Radu Paiusan stressed the premises that generated the merger of the two branches of what was to be the Romanian National Party, the Banat branch and the Transylvania branch.


“Just one month after the party was formed, in Miercurea Sibiului came into being the Romanian National Party of Transylvania, headed by Ilie Macelariu. The fact that two political parties were formed is due to the political system in those days. The Banat had been incorporated forcibly into Hungary in 1860, and therefore was a part of Hungarian political life, and Transylvania, which had been annexed against its will also in 1860, chose as its doctrine autonomy from Hungary. The party formed in Transylvania adopted as its tactic political passivity, meaning a boycott of political life in Hungary, while the Banat party was active. This lasted until 1881, when they both realized that their only chance was to unite in a single party, the National Party of Romanians in Transylvania”.

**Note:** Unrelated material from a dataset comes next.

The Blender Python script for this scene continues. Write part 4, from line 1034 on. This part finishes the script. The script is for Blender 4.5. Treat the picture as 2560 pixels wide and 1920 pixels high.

This unification led to the creation of a unity of action, which Radu Paiusan also emphasized: “As proof of the fact that Banat people had a word to say when it came to this party is the fact that it was led by Vincentiu Babes, father of famous scientist Victor Babes, it was also led by Alexandru Mocioni, a lawyer, the true political leader of Romanians in the Banat and Transylvania. Mocioni supported financially for 10 years the “Albina” magazine in Vienna, then in Budapest. The Mocionis, an Aromanian family originally from Moscople, was one of the richest families in Austria-Hungary, owning over 10,000 hectares of land in Banat alone. The members of the family living in Banat continued their activism until 1887, when the last member of parliament, general Traian Dolea, an Austrian army reserve, turned down his elected office because he could not represent the 3.5 million Romanians in Transylvania, the Banat and Hungary. Romanians had their own parties until 1918, and after 1905, after they resumed political activism, they managed to send national deputies to the Parliament in Budapest”.


After 1900, the Romanian National Party adopted the strategy of left wing parties in reforming the state. Around 1918, at the end of World War I, people from Banat and Transylvania supported the union with Romania.